Many people have asked why the Silver Coast and not the Algarve. I'm afraid the honest answer does the Algarve no favours, so I will be diplomatic. To put it simply (bluntly?) we did not want the version of Portugal that has had the frayed edges ironed out for people who never venture beyond the resort.
Our brief was no golf, no gated developments, no bars showing Premier League football to rooms full of English voices. And no shirtless revellers decorating the streets with empty bottles and (again, diplomacy) the evidence of their partying. We wanted a small village. Somewhere with one bar that opens and closes when the owner feels like it, and does not offer a laminated menu in four languages.

We wanted to be welcomed as immigrants, not expats. I have never liked the word. A British woman in Portugal is an expat; a Portuguese woman in Britain is an immigrant. Same act, different word, and we all know how and why the names are applied. I associate the word 'expat' with privileged white bankers swanning around the globe for a couple of years, never quite settling. We left England. We live in Portugal now. Forever. That makes us immigrants. I would rather be an immigrant who gets tripped up on language and customs in a local community than an 'expat' who has arrived in a place where it doesn't much matter.
We also wanted somewhere unlikely ever to reach forty degrees in the summer. And we were hoping for a front-row seat for the Atlantic storms, which tend to arrive suddenly and without knocking. We found exactly that in Pedra do Ouro. A small house on the front line above the Atlantic, on the edge of a cliff so high we can sit at the end of the garden and look down on the seagulls.

It sits in a village nobody seems to have heard of. The beach is deserted for much of the year, bar a few lone fishermen lost in the early morning mist. There is one local restaurant (no Michelin star). Paulo serves us sea bass straight from the ocean but his small menu is somewhat lacking when it comes to yuzu foam or a smear of pea purée, served –for reasons no-one can quite explain – on a roof tile.
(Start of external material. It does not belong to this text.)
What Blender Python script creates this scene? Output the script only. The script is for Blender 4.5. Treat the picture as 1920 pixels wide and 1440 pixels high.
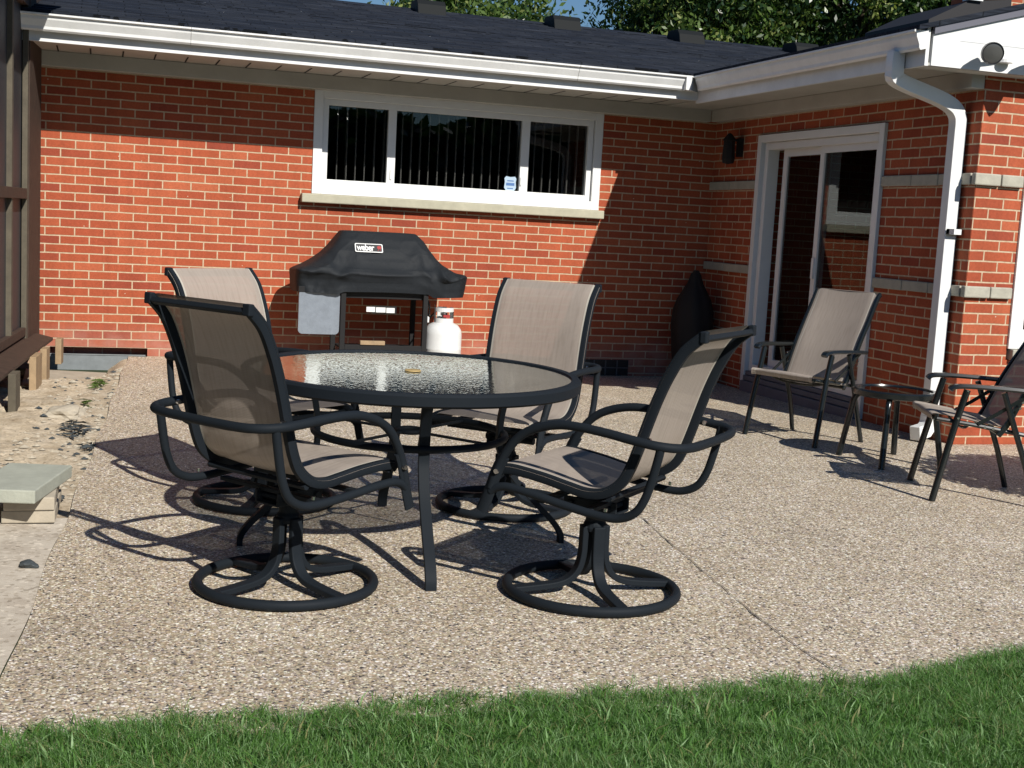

We have one mini mart run by a lovely man from the Punjab and while he does not keep a ready stock of dried barberries, Rahul makes me chai from freshly ground spices and Bill gets a draught lager in a chilled glass. It's likely that kind of service is never going to be offered at my local Waitrose anytime soon.
Names tend to smooth things out, to make places easier to sell or to understand at a distance. The Silver Coast is a name for estate agents, guidebooks and people trying to locate us on a map. Pedra do Ouro is something else – nothing much has been smoothed. It is simply where we live now, in all its unpolished, unlabelled specificity.
Not a version of Portugal. Portugal.